- _Records supplied_

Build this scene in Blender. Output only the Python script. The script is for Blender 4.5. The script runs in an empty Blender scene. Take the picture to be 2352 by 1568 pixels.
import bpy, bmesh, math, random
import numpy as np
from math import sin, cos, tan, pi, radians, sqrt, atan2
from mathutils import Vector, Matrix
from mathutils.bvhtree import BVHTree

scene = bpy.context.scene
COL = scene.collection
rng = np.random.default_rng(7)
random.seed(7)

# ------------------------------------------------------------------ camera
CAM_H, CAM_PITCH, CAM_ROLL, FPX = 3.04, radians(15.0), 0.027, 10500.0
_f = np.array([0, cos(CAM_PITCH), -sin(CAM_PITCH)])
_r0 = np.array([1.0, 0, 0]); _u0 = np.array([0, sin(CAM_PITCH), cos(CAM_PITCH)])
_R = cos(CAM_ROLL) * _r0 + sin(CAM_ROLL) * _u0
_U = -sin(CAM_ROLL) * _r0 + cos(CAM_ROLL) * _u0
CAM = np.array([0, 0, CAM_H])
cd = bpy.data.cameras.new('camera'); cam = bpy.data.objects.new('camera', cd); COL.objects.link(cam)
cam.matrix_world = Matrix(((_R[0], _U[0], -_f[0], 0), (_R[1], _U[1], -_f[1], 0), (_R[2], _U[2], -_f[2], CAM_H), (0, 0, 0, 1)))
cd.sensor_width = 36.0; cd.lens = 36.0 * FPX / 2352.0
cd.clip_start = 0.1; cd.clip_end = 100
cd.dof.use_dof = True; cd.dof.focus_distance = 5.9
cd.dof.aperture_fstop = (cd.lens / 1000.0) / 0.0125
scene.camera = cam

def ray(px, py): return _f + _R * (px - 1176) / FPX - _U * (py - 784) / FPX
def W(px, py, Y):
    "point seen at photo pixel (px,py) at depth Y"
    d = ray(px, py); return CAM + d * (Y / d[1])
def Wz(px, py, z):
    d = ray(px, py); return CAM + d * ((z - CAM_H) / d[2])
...
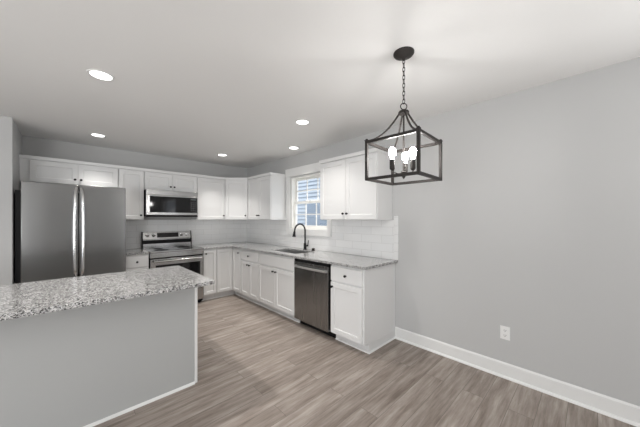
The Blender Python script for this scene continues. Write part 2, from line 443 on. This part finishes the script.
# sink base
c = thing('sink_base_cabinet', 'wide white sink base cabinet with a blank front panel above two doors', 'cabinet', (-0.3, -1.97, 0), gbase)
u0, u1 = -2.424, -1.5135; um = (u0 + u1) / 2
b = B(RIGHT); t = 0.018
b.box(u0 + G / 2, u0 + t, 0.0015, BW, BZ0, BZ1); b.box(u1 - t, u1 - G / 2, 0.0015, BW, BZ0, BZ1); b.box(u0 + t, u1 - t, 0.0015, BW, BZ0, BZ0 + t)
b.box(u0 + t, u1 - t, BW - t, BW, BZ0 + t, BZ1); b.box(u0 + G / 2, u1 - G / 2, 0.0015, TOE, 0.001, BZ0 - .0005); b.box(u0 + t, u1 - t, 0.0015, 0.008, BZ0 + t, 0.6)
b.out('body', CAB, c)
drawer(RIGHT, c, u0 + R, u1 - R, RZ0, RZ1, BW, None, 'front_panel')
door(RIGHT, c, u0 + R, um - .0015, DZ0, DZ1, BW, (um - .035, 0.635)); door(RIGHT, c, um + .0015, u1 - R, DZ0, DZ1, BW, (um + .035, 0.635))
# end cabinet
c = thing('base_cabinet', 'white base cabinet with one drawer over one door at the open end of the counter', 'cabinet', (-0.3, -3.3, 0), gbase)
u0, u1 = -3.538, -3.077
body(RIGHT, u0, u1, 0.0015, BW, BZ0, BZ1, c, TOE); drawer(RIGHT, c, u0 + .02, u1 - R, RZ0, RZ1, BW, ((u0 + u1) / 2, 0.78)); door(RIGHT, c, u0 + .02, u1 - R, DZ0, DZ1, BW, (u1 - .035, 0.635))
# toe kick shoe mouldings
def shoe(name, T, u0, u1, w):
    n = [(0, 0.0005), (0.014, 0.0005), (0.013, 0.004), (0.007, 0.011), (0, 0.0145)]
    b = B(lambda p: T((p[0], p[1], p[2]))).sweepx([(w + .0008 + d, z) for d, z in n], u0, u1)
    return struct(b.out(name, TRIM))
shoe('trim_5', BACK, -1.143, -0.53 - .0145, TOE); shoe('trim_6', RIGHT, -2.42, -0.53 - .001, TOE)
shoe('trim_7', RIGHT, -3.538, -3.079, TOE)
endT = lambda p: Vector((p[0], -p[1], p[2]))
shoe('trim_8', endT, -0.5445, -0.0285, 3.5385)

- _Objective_
Transcribe, word for word, every line from the line with "Build this scene" to the line with "scene.camera = cam", inclusive, and output nothing else.

- _Correct output_
Build this scene in Blender. Output only the Python script. The script is for Blender 4.5. The script runs in an empty Blender scene. Take the picture to be 2352 by 1568 pixels.
import bpy, bmesh, math, random
import numpy as np
from math import sin, cos, tan, pi, radians, sqrt, atan2
from mathutils import Vector, Matrix
from mathutils.bvhtree import BVHTree

scene = bpy.context.scene
COL = scene.collection
rng = np.random.default_rng(7)
random.seed(7)

# ------------------------------------------------------------------ camera
CAM_H, CAM_PITCH, CAM_ROLL, FPX = 3.04, radians(15.0), 0.027, 10500.0
_f = np.array([0, cos(CAM_PITCH), -sin(CAM_PITCH)])
_r0 = np.array([1.0, 0, 0]); _u0 = np.array([0, sin(CAM_PITCH), cos(CAM_PITCH)])
_R = cos(CAM_ROLL) * _r0 + sin(CAM_ROLL) * _u0
_U = -sin(CAM_ROLL) * _r0 + cos(CAM_ROLL) * _u0
CAM = np.array([0, 0, CAM_H])
cd = bpy.data.cameras.new('camera'); cam = bpy.data.objects.new('camera', cd); COL.objects.link(cam)
cam.matrix_world = Matrix(((_R[0], _U[0], -_f[0], 0), (_R[1], _U[1], -_f[1], 0), (_R[2], _U[2], -_f[2], CAM_H), (0, 0, 0, 1)))
cd.sensor_width = 36.0; cd.lens = 36.0 * FPX / 2352.0
cd.clip_start = 0.1; cd.clip_end = 100
cd.dof.use_dof = True; cd.dof.focus_distance = 5.9
cd.dof.aperture_fstop = (cd.lens / 1000.0) / 0.0125
scene.camera = cam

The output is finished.